Listed entries »
──────────
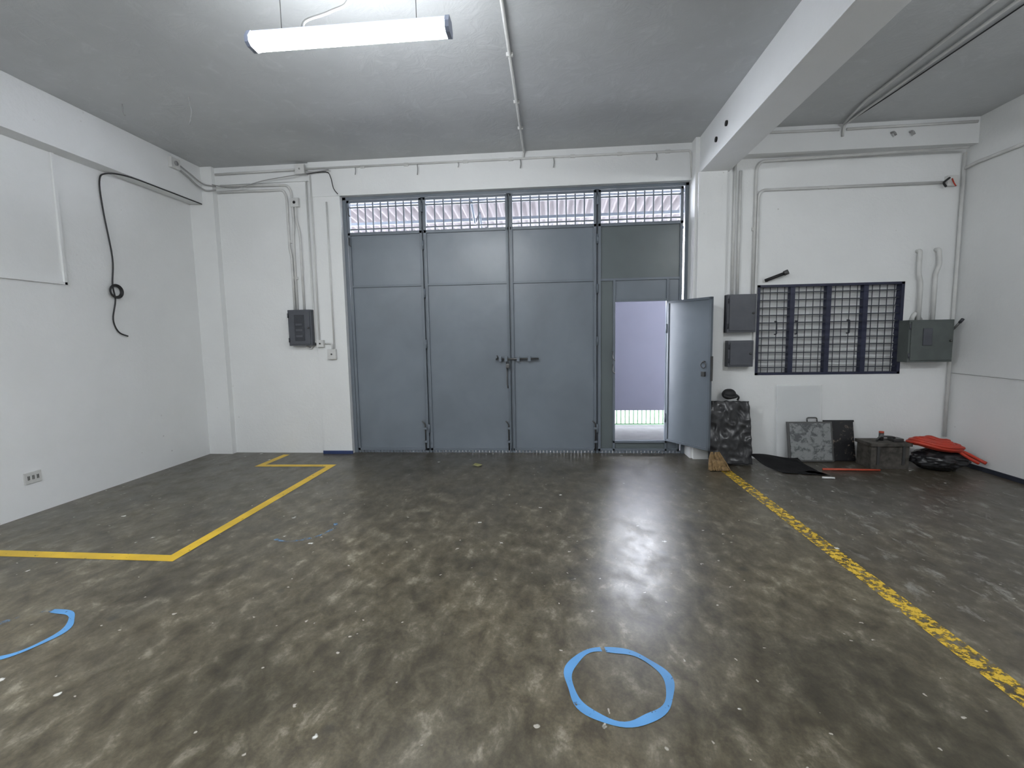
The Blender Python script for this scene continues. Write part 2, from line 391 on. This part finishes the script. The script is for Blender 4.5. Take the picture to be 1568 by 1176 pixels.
──────────
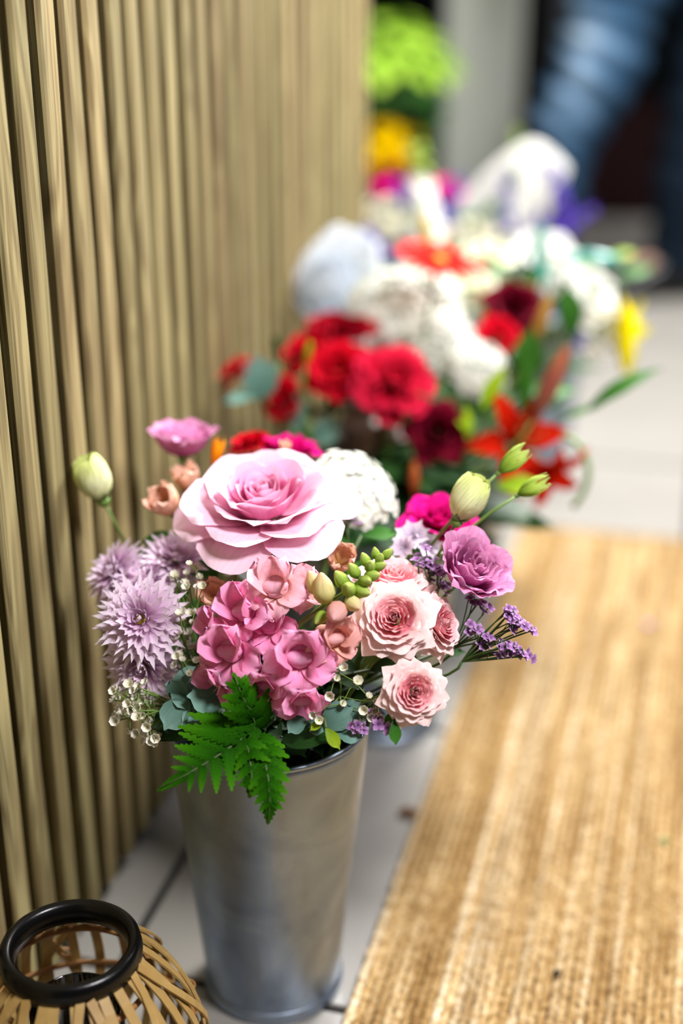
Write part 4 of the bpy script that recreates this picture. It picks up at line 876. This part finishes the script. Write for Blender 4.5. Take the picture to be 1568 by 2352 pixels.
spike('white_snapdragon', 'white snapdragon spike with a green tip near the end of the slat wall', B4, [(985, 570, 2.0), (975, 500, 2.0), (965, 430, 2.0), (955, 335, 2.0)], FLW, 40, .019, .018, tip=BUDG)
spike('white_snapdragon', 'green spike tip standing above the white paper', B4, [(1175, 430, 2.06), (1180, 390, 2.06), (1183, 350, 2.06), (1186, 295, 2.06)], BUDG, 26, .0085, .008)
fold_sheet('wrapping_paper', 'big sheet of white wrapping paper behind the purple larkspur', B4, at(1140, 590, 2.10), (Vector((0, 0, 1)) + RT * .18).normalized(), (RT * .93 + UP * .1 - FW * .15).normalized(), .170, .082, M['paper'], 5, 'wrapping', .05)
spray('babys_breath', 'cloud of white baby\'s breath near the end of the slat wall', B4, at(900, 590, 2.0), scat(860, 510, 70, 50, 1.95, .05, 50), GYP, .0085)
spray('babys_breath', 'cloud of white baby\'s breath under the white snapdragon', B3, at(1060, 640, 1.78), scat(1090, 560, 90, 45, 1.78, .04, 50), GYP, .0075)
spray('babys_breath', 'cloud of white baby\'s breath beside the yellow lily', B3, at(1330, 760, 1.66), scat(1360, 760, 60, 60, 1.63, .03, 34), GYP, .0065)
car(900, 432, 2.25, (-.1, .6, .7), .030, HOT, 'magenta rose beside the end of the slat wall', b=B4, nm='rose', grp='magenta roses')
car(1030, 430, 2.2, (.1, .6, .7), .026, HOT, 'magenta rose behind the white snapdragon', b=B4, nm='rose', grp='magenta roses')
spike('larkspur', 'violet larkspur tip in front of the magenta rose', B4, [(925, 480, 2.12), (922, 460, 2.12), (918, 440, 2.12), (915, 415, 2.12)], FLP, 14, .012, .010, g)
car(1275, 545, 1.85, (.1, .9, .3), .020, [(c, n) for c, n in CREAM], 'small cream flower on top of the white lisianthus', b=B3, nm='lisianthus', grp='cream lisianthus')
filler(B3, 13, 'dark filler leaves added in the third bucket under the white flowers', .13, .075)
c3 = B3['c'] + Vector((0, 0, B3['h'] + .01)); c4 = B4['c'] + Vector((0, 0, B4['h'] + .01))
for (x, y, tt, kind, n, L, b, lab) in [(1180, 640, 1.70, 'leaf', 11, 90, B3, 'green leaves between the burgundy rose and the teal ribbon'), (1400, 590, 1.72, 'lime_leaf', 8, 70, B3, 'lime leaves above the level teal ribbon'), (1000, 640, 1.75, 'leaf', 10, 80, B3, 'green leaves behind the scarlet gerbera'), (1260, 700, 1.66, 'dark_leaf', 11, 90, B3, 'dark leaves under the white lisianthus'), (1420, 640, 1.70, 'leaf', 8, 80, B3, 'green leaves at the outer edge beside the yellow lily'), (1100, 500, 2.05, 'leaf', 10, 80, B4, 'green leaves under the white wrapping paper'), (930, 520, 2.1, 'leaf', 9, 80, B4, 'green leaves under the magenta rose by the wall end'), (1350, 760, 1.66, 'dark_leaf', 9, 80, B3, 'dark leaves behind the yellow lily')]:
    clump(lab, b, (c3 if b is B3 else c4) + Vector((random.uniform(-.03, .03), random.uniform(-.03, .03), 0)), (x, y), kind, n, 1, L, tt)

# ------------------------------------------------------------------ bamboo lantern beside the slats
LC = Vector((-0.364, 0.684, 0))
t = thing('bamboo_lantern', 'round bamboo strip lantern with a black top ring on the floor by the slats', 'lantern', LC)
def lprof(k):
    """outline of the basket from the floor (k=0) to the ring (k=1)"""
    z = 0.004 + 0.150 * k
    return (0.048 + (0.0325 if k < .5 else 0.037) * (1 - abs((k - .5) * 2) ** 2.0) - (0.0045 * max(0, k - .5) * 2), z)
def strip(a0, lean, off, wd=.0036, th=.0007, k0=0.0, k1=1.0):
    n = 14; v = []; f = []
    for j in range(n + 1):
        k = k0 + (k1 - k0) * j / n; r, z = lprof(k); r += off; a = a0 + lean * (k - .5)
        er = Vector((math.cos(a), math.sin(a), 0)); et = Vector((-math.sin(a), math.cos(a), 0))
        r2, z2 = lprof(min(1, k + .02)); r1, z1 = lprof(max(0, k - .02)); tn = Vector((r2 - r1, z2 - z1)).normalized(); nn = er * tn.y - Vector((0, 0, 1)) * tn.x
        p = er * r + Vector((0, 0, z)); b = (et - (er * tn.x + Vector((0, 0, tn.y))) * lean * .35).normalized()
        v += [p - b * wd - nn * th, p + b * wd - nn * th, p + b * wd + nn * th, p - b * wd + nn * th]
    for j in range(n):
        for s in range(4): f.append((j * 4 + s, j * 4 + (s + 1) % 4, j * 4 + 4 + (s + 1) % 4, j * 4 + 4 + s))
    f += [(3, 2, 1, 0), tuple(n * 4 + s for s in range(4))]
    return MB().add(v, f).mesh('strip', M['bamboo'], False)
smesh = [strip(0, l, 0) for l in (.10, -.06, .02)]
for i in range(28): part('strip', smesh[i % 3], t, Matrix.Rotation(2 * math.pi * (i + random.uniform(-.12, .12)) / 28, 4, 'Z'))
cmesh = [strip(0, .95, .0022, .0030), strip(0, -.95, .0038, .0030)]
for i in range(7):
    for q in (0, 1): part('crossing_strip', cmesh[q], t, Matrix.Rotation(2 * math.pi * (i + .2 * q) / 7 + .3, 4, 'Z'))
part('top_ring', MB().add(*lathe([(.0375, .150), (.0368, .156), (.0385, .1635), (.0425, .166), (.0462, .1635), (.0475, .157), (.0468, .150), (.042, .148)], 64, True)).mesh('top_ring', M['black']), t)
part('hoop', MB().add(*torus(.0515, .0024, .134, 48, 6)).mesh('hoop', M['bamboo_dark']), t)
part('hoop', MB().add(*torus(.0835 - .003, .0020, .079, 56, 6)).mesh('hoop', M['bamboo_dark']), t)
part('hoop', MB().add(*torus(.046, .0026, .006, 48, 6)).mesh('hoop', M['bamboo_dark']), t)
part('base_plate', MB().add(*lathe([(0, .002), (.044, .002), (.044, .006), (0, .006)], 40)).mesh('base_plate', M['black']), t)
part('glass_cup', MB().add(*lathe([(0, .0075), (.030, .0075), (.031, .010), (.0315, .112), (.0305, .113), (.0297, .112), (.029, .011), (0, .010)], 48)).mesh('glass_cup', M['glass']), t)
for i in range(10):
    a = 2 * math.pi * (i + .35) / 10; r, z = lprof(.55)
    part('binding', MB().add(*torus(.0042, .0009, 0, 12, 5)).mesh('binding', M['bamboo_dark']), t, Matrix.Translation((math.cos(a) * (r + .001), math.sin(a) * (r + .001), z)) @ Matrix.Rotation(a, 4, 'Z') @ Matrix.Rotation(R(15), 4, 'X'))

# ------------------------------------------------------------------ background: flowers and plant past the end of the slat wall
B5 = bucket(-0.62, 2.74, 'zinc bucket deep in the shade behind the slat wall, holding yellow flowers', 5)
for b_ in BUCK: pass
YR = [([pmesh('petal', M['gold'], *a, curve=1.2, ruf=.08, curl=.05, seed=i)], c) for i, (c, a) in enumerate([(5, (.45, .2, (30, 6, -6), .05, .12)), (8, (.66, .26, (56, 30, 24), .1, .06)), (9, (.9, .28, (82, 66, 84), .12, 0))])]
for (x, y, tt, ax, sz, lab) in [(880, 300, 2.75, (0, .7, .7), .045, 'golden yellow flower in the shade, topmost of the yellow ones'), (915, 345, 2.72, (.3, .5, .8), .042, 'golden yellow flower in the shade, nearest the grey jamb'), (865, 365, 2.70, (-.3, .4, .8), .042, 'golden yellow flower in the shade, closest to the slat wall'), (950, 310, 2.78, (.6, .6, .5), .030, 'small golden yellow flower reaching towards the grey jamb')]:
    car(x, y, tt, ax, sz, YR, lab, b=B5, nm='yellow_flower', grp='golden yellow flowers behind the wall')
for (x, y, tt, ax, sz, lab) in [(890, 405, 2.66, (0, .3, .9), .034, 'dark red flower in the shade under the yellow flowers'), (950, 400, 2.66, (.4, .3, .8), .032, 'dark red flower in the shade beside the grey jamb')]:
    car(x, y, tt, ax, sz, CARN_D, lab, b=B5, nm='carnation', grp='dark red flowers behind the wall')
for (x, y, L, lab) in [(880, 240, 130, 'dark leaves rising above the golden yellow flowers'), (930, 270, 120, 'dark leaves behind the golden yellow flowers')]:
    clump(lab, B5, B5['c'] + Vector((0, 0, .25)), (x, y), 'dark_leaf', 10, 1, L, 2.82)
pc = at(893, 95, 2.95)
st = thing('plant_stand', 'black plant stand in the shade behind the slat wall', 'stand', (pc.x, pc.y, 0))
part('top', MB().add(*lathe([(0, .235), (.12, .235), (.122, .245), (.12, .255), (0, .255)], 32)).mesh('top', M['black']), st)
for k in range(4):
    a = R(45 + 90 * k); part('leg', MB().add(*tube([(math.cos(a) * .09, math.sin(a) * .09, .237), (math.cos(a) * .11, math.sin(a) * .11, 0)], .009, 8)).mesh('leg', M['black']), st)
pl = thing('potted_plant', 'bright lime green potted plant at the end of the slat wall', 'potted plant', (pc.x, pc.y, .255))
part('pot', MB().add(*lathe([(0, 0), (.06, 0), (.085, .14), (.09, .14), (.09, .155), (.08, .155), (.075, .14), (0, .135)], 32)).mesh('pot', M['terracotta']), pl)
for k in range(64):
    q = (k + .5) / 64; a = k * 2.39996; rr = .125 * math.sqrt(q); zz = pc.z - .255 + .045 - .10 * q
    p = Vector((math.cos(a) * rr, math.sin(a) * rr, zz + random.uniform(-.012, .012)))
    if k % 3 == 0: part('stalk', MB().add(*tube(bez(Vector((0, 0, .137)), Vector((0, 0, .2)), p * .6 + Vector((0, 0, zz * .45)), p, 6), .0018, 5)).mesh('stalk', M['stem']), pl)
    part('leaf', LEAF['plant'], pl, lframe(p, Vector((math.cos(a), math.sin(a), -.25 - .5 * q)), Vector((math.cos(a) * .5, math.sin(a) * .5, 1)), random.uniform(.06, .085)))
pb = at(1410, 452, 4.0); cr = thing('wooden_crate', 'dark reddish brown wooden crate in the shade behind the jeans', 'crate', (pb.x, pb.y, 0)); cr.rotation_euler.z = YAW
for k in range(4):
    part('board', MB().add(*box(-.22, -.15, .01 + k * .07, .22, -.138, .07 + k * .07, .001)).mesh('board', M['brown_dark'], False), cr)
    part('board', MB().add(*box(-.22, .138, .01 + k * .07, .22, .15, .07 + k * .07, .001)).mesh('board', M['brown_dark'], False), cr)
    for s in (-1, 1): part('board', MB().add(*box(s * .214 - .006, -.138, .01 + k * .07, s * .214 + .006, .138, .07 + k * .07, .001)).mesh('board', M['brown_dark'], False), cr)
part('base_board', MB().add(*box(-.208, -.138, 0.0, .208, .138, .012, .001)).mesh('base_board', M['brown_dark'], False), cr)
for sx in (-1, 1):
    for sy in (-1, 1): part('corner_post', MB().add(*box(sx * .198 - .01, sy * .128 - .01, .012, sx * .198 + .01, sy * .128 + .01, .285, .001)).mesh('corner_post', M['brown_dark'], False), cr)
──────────
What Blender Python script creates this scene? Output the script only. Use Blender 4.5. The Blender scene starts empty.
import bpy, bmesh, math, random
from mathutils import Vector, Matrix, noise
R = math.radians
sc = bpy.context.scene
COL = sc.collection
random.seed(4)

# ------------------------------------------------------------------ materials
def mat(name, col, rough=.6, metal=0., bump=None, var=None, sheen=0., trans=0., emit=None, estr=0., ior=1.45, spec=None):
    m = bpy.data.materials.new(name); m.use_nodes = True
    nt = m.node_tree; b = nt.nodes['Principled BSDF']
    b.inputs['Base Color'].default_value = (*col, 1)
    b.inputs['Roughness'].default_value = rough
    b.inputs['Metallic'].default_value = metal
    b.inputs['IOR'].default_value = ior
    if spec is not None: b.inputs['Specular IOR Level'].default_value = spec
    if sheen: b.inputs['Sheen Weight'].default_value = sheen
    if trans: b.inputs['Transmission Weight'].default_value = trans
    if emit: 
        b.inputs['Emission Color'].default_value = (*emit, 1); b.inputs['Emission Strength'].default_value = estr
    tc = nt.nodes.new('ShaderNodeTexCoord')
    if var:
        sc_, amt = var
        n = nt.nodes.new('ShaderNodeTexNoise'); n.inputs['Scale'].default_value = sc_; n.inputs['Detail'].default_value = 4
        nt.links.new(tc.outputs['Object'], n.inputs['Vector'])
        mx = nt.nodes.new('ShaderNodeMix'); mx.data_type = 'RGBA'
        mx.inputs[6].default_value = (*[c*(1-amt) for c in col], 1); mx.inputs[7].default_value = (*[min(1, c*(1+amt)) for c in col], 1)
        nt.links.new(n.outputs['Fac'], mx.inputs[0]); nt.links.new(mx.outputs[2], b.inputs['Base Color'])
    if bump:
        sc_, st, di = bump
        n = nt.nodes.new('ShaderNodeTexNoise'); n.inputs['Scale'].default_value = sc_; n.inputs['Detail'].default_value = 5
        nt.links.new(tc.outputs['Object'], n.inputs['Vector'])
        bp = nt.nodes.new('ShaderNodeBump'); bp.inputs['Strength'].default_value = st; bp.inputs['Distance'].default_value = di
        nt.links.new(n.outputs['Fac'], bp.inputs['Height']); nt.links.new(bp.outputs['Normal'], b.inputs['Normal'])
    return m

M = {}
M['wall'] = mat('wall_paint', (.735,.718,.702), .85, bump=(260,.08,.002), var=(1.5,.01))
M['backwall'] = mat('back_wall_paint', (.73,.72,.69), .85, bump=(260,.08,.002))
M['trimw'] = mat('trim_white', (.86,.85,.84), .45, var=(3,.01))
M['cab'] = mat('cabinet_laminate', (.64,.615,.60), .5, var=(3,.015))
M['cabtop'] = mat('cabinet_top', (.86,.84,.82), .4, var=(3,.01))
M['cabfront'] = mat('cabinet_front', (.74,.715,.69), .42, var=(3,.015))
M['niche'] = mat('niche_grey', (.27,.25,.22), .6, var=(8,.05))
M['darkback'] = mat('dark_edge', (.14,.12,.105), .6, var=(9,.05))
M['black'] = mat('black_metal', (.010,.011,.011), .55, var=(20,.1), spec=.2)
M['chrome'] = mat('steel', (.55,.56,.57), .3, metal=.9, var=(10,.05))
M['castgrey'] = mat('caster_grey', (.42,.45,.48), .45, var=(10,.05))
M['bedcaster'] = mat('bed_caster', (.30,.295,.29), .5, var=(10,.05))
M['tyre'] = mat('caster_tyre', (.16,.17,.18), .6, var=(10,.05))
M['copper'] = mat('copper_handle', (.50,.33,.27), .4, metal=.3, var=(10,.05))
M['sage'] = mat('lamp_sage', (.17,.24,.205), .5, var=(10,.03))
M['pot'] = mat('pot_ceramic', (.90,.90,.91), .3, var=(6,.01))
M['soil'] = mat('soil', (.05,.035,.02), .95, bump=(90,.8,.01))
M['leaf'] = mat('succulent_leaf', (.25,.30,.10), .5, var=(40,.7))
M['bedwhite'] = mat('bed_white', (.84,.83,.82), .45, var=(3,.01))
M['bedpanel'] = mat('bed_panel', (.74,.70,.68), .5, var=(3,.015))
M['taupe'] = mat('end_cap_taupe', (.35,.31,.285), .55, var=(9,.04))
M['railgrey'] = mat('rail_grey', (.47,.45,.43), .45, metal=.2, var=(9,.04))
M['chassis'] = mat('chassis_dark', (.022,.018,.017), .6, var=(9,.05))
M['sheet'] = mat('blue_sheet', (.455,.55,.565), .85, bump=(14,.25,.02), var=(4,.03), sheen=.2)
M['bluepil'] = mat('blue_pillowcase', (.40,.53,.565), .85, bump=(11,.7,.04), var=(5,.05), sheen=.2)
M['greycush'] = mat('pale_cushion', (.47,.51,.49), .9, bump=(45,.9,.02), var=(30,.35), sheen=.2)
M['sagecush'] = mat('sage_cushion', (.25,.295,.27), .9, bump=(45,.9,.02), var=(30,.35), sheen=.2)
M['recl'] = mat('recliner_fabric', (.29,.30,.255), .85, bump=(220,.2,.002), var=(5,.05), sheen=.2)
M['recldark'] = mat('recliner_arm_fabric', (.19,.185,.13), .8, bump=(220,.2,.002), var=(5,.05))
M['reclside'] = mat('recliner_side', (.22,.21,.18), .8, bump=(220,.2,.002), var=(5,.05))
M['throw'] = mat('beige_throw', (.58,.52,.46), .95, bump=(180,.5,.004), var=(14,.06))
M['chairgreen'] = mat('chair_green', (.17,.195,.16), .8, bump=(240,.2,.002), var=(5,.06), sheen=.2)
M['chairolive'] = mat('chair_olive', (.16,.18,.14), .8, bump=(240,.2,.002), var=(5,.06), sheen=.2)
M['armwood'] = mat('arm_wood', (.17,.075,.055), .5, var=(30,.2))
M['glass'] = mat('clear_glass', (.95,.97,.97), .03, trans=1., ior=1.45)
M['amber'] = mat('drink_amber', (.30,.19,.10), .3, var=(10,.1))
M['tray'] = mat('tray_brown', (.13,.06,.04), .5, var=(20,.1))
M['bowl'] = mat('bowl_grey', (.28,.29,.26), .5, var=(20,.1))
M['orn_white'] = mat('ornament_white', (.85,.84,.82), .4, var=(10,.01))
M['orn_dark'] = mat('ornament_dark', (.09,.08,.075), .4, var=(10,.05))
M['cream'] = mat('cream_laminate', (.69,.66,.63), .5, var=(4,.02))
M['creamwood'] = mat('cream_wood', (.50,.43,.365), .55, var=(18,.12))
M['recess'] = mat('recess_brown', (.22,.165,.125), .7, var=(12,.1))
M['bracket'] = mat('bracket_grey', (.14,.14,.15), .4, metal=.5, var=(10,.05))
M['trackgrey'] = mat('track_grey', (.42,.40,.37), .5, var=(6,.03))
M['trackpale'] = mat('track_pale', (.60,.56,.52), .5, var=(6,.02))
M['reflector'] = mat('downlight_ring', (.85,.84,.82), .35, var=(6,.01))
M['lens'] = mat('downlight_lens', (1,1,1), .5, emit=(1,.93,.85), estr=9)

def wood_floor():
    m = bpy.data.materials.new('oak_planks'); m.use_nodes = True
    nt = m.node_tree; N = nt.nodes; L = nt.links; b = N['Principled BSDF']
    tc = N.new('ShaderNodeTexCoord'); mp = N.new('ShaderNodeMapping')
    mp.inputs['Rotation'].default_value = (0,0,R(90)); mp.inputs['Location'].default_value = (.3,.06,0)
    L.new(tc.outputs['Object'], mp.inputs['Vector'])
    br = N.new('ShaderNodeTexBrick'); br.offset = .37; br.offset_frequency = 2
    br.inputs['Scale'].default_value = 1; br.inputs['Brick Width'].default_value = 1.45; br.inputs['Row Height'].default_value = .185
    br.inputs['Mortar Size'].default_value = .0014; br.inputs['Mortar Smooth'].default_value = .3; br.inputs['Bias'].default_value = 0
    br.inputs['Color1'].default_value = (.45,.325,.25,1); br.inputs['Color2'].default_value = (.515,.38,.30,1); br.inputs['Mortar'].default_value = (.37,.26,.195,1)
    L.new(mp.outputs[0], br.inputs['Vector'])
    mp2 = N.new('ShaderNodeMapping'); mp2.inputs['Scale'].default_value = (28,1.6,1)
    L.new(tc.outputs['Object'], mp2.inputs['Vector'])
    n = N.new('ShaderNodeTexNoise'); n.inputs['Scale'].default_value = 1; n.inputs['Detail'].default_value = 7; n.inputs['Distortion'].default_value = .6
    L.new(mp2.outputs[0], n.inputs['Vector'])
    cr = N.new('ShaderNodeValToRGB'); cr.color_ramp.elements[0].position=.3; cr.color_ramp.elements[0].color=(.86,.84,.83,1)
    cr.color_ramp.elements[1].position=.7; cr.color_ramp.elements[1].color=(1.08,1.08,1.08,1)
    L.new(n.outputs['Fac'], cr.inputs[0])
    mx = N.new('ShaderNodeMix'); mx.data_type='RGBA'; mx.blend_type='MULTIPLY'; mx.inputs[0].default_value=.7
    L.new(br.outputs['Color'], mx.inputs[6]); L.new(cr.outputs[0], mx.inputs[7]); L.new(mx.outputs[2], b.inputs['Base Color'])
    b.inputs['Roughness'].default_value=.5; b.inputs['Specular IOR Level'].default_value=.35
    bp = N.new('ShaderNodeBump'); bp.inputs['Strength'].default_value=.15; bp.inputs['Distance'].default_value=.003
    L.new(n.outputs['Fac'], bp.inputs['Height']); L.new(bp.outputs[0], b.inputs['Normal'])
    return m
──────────
What to work on » Your task is to output exactly the lines from the one with "What Blender Python" through the one with "random.seed(4)", counting both ends.

Complete response »
What Blender Python script creates this scene? Output the script only. Use Blender 4.5. The Blender scene starts empty.
import bpy, bmesh, math, random
from mathutils import Vector, Matrix, noise
R = math.radians
sc = bpy.context.scene
COL = sc.collection
random.seed(4)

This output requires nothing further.